## TASK TO CARRY OUT:
Lines holding the string "scene" are the ones to copy from this listing.
***** GIVEN RECORDS *****
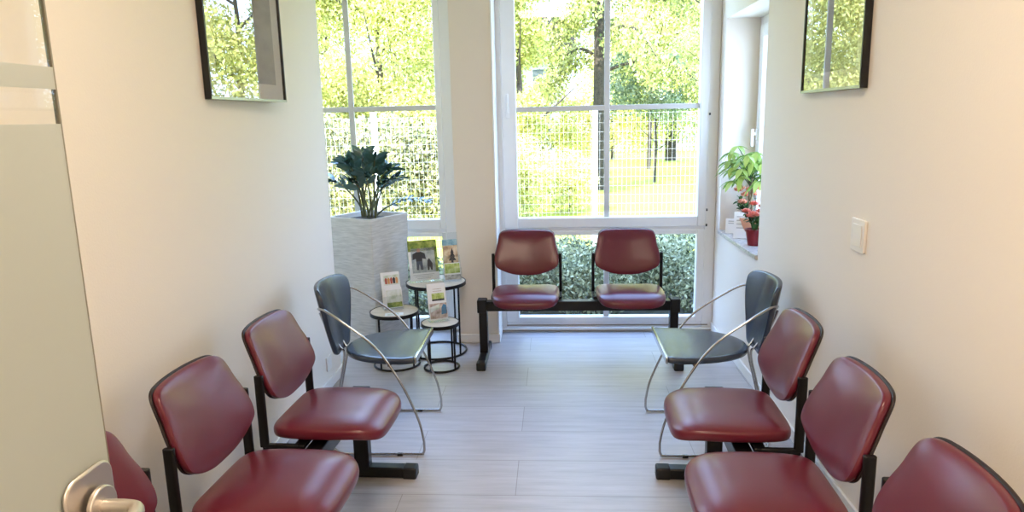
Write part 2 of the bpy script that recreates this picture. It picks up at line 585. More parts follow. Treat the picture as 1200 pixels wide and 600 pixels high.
*****
***** GIVEN RECORDS *****
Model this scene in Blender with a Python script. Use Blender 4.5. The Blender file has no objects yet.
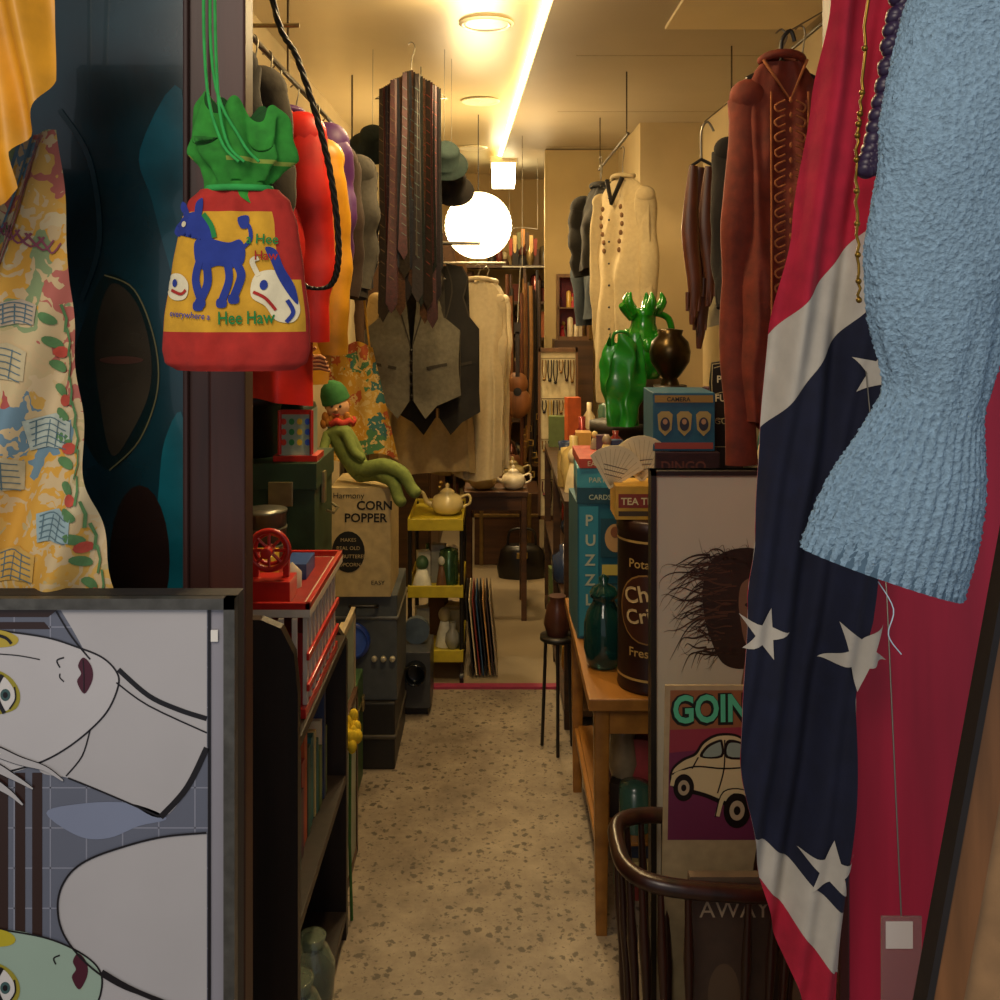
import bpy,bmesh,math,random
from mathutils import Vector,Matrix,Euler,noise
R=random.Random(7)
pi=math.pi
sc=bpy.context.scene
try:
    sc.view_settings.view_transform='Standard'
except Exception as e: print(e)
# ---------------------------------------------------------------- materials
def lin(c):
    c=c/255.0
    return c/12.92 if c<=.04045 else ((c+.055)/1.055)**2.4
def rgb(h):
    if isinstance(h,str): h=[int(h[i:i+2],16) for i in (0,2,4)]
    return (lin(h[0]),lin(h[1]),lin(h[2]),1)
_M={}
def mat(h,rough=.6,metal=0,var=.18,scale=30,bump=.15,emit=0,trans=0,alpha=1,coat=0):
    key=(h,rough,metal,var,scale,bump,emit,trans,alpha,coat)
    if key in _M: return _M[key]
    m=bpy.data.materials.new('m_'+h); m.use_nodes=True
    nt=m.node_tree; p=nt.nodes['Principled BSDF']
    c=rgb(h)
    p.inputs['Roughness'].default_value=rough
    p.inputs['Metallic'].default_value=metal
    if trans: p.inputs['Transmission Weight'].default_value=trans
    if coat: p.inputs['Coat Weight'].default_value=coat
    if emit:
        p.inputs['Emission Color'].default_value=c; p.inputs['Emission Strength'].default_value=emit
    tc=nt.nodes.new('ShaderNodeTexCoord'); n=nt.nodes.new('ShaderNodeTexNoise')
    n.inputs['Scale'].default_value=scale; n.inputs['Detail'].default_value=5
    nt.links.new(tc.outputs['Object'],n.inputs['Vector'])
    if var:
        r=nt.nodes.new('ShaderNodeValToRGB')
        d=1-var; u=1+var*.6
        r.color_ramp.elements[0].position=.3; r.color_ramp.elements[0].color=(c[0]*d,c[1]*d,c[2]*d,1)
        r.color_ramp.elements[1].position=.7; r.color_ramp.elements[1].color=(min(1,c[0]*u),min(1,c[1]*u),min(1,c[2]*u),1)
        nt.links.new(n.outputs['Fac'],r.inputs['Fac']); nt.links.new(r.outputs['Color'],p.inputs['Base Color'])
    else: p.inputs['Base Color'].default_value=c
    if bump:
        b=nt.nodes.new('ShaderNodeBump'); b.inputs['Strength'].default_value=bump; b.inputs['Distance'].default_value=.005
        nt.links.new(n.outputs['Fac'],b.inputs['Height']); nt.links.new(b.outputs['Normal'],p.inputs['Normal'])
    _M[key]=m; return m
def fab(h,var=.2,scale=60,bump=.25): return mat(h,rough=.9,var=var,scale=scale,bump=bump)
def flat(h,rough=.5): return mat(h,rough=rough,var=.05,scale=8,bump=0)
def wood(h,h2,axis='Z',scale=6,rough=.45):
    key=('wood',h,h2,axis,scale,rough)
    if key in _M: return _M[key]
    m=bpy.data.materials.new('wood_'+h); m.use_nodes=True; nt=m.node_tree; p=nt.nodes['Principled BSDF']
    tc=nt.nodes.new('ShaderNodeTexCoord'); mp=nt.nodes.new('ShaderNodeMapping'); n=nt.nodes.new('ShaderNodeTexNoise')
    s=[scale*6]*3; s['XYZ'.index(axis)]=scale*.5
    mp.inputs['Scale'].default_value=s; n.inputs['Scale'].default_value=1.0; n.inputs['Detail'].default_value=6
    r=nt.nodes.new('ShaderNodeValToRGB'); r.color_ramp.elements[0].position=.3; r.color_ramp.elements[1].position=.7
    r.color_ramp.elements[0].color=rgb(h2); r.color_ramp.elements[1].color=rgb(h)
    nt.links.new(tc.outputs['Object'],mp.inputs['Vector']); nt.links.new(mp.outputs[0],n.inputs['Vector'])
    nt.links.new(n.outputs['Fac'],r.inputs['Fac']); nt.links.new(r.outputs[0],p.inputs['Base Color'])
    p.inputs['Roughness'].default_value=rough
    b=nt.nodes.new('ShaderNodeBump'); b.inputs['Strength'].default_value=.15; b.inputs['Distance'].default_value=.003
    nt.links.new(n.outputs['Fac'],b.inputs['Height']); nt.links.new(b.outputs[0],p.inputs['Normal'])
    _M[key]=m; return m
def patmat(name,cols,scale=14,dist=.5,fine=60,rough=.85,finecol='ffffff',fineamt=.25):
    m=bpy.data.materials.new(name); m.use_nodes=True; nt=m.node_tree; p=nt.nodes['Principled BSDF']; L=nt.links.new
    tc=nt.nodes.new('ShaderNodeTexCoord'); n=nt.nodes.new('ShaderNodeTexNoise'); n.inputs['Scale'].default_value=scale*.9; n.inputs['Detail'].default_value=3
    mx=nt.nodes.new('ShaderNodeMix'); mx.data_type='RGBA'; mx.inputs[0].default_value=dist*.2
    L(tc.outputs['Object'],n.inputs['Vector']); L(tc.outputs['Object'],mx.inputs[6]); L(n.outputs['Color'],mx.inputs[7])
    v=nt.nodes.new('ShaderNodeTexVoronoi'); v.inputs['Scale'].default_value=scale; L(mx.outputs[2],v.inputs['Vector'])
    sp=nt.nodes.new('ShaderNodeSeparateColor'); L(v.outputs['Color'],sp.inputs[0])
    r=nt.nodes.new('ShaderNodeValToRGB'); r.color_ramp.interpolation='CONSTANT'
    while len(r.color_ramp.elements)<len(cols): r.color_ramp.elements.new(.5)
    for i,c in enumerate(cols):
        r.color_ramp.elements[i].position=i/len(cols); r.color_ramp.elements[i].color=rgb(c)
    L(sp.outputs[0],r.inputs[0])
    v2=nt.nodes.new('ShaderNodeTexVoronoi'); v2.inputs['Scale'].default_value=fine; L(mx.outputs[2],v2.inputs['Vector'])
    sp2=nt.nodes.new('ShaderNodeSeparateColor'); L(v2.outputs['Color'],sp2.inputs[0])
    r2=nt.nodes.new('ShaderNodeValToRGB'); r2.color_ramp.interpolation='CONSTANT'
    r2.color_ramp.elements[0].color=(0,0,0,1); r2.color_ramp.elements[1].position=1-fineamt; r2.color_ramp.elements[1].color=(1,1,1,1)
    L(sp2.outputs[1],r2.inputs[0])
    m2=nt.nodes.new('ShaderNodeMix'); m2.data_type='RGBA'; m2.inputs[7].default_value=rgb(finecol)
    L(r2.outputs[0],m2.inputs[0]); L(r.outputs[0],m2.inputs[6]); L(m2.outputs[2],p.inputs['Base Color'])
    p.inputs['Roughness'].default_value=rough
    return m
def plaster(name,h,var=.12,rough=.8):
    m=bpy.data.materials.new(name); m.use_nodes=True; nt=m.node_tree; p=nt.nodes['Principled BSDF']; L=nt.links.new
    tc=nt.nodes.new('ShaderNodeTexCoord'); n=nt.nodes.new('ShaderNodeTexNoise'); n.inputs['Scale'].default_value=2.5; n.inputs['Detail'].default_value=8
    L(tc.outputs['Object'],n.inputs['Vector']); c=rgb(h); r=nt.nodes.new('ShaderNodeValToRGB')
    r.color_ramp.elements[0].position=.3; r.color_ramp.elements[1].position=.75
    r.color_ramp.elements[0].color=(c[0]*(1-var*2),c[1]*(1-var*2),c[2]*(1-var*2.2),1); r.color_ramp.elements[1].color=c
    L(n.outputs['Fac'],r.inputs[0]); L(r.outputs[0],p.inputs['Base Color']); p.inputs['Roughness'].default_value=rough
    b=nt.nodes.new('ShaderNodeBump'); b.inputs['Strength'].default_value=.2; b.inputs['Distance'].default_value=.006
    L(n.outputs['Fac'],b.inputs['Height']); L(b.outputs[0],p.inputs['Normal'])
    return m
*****
## EXERCISE RESULT:
Model this scene in Blender with a Python script. Use Blender 4.5. The Blender file has no objects yet.
sc=bpy.context.scene